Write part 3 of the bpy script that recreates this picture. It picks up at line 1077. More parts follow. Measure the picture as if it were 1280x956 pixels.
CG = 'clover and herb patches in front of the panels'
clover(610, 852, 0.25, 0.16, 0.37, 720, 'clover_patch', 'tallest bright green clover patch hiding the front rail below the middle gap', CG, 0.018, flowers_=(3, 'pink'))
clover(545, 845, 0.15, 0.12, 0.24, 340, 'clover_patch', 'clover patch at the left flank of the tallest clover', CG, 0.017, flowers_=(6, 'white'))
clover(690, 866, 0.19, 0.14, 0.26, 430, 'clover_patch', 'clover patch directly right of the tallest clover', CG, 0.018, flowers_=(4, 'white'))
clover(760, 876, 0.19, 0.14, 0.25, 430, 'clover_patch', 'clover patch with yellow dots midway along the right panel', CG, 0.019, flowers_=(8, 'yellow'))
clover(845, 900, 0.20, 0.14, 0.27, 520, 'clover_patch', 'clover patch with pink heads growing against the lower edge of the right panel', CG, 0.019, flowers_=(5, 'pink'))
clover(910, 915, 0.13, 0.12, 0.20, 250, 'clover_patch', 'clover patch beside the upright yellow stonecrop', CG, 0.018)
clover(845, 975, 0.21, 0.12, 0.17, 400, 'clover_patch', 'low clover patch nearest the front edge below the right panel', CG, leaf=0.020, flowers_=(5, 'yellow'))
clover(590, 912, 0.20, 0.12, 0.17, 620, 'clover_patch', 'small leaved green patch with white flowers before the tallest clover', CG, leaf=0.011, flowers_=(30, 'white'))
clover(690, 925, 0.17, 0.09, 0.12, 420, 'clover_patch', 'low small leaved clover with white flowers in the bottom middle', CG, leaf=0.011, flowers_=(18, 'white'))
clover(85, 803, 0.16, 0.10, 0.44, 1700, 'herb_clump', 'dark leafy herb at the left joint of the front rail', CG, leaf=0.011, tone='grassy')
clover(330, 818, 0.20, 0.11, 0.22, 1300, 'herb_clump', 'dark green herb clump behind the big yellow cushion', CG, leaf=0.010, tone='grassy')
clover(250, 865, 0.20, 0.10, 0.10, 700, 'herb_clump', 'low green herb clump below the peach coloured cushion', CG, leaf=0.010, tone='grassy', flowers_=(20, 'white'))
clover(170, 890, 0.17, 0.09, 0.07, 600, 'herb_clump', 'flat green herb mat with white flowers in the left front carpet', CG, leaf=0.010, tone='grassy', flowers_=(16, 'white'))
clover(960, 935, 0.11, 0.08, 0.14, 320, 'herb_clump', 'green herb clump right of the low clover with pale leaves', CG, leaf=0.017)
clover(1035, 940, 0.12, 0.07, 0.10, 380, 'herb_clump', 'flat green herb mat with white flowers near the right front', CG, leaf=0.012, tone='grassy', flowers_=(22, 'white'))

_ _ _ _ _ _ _

Task details ▸
Every line above should be written out again exactly as it stands.

Result of this task ▸
Write part 3 of the bpy script that recreates this picture. It picks up at line 1077. More parts follow. Measure the picture as if it were 1280x956 pixels.
CG = 'clover and herb patches in front of the panels'
clover(610, 852, 0.25, 0.16, 0.37, 720, 'clover_patch', 'tallest bright green clover patch hiding the front rail below the middle gap', CG, 0.018, flowers_=(3, 'pink'))
clover(545, 845, 0.15, 0.12, 0.24, 340, 'clover_patch', 'clover patch at the left flank of the tallest clover', CG, 0.017, flowers_=(6, 'white'))
clover(690, 866, 0.19, 0.14, 0.26, 430, 'clover_patch', 'clover patch directly right of the tallest clover', CG, 0.018, flowers_=(4, 'white'))
clover(760, 876, 0.19, 0.14, 0.25, 430, 'clover_patch', 'clover patch with yellow dots midway along the right panel', CG, 0.019, flowers_=(8, 'yellow'))
clover(845, 900, 0.20, 0.14, 0.27, 520, 'clover_patch', 'clover patch with pink heads growing against the lower edge of the right panel', CG, 0.019, flowers_=(5, 'pink'))
clover(910, 915, 0.13, 0.12, 0.20, 250, 'clover_patch', 'clover patch beside the upright yellow stonecrop', CG, 0.018)
clover(845, 975, 0.21, 0.12, 0.17, 400, 'clover_patch', 'low clover patch nearest the front edge below the right panel', CG, leaf=0.020, flowers_=(5, 'yellow'))
clover(590, 912, 0.20, 0.12, 0.17, 620, 'clover_patch', 'small leaved green patch with white flowers before the tallest clover', CG, leaf=0.011, flowers_=(30, 'white'))
clover(690, 925, 0.17, 0.09, 0.12, 420, 'clover_patch', 'low small leaved clover with white flowers in the bottom middle', CG, leaf=0.011, flowers_=(18, 'white'))
clover(85, 803, 0.16, 0.10, 0.44, 1700, 'herb_clump', 'dark leafy herb at the left joint of the front rail', CG, leaf=0.011, tone='grassy')
clover(330, 818, 0.20, 0.11, 0.22, 1300, 'herb_clump', 'dark green herb clump behind the big yellow cushion', CG, leaf=0.010, tone='grassy')
clover(250, 865, 0.20, 0.10, 0.10, 700, 'herb_clump', 'low green herb clump below the peach coloured cushion', CG, leaf=0.010, tone='grassy', flowers_=(20, 'white'))
clover(170, 890, 0.17, 0.09, 0.07, 600, 'herb_clump', 'flat green herb mat with white flowers in the left front carpet', CG, leaf=0.010, tone='grassy', flowers_=(16, 'white'))
clover(960, 935, 0.11, 0.08, 0.14, 320, 'herb_clump', 'green herb clump right of the low clover with pale leaves', CG, leaf=0.017)
clover(1035, 940, 0.12, 0.07, 0.10, 380, 'herb_clump', 'flat green herb mat with white flowers near the right front', CG, leaf=0.012, tone='grassy', flowers_=(22, 'white'))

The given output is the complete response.